Not everyone likes peaches
- Marianne Van den Ende
- 3 days ago
- 2 min read
One of my kids didn’t get invited to a classmate’s birthday party. He was hurt. And honestly, I get it. That kind of exclusion stings. Especially when you’re little and still figuring out how people work.
But I didn’t want to explain it by pointing fingers. I didn’t want to make it about the other kid being mean, or the parents being unfair. I wanted to give him something softer to hold onto. Something true, but kind.
So I told him about peaches.
See, in our house, one child loves peaches and the other can’t stand them.
Same fruit.
Two different reactions.
And so I said, “You know how your sister likes peaches, and you don’t? It’s the same with people. Some people just aren’t a match for each other. There’s no big reason, no fault, no failure. It’s just… not their taste.”
I told him, “You’re a peach. But not everyone likes peaches. And that’s okay.”
He sat with that for a bit. He accepted it. It made sense to him. It felt fair.
And later - weeks later - he met someone new and told me, “Mom, that’s not a peach for me.”
That little sentence stuck with me more than I expected. Because I’m a lifelong people pleaser. I shape-shift without thinking. I can be calm and serious in one room, bold and funny in another. I adjust. I absorb. I read the room and turn into someone who fits.
It’s a skill, yes. Sometimes even a superpower. But it can also be exhausting.
Despite all the shifting, sometimes I feel a sting. The unreturned message. The group plan I wasn’t part of. The subtle sense that someone just doesn’t click with me ... even though I tried.
That’s where the peaches come back in.
Just because I can adapt doesn’t mean I should always have to.
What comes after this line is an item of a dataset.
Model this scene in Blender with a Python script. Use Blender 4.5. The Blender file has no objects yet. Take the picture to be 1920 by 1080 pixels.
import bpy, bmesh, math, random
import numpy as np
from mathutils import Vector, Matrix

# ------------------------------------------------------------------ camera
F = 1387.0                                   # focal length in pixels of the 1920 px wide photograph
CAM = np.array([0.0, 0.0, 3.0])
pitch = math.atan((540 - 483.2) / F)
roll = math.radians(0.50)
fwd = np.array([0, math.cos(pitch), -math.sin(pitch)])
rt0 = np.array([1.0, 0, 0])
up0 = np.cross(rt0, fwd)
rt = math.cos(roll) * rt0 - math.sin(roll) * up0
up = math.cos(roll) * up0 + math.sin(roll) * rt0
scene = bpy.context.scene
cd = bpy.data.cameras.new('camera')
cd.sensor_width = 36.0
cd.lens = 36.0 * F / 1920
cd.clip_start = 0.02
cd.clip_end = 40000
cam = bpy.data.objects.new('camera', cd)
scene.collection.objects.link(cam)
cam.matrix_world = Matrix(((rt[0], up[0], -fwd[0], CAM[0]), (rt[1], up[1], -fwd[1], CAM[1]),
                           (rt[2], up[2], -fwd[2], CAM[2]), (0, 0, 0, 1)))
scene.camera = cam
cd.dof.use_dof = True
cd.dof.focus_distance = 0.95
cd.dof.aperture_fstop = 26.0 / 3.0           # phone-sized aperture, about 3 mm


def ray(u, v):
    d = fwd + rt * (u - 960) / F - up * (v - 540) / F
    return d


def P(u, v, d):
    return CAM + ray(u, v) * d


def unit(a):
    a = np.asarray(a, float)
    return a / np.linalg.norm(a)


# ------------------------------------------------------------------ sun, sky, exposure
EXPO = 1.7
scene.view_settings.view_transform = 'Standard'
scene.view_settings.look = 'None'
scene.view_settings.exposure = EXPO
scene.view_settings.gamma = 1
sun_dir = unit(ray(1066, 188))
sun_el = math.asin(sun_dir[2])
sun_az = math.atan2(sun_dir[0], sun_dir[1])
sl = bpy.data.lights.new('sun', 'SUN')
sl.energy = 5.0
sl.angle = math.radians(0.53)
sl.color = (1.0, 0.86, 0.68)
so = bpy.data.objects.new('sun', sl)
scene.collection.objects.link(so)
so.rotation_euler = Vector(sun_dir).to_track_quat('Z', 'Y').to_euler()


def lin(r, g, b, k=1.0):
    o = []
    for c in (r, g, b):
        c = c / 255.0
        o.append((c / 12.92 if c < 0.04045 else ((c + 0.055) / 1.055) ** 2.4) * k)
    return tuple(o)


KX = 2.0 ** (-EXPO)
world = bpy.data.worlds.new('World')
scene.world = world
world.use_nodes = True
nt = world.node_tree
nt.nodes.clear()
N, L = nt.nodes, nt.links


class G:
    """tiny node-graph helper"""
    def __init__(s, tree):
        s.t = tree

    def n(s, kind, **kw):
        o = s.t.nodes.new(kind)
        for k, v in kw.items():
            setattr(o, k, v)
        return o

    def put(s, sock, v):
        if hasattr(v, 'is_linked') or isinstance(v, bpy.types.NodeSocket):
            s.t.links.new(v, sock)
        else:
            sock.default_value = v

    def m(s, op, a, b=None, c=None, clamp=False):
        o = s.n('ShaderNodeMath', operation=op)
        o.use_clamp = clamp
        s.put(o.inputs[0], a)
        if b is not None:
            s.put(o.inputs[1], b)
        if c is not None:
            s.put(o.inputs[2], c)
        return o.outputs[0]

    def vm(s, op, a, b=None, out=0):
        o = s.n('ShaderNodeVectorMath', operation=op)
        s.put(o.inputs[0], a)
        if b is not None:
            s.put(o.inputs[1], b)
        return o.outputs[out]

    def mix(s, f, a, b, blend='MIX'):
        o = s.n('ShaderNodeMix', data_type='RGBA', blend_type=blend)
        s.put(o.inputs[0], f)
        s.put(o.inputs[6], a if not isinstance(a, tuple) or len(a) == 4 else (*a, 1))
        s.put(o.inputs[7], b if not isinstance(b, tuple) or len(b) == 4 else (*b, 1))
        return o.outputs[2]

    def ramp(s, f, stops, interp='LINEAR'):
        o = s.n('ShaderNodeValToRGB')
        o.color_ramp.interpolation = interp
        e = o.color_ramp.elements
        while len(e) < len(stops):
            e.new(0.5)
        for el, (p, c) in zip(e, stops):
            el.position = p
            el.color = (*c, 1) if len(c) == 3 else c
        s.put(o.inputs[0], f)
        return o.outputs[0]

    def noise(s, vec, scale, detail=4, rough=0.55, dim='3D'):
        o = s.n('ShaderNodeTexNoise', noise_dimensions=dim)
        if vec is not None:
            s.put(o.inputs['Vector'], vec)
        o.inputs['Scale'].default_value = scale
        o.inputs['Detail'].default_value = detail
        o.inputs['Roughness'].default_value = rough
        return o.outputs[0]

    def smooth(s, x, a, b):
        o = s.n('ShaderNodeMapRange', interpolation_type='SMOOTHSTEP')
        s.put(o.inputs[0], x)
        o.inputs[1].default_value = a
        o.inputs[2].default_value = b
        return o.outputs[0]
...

And just because someone doesn’t like me doesn’t mean I did something wrong.
... So now, when I find myself twisting a little too much, or wondering what I did wrong, I try to pause.
I think of my son, calm and certain, saying:
“Not everyone likes peaches.”
And I remind myself that it’s not always something to fix.
Sometimes, people just don’t click.
Even when you’re kind.
Even when you tried.
Even when you could have been someone else in the room.
It’s not personal. Or maybe it is ... but not in a way that means something’s wrong with you. Maybe the real work is staying close to the core you, even when it's tempting to adapt. Not out of defiance. Just out of self-respect.
Because being liked by everyone isn’t the goal. Being yourself, consistently, quietly, without apology ... is.
You are a peach. And someone else just might not be into peaches. It doesn’t have to mean more than that.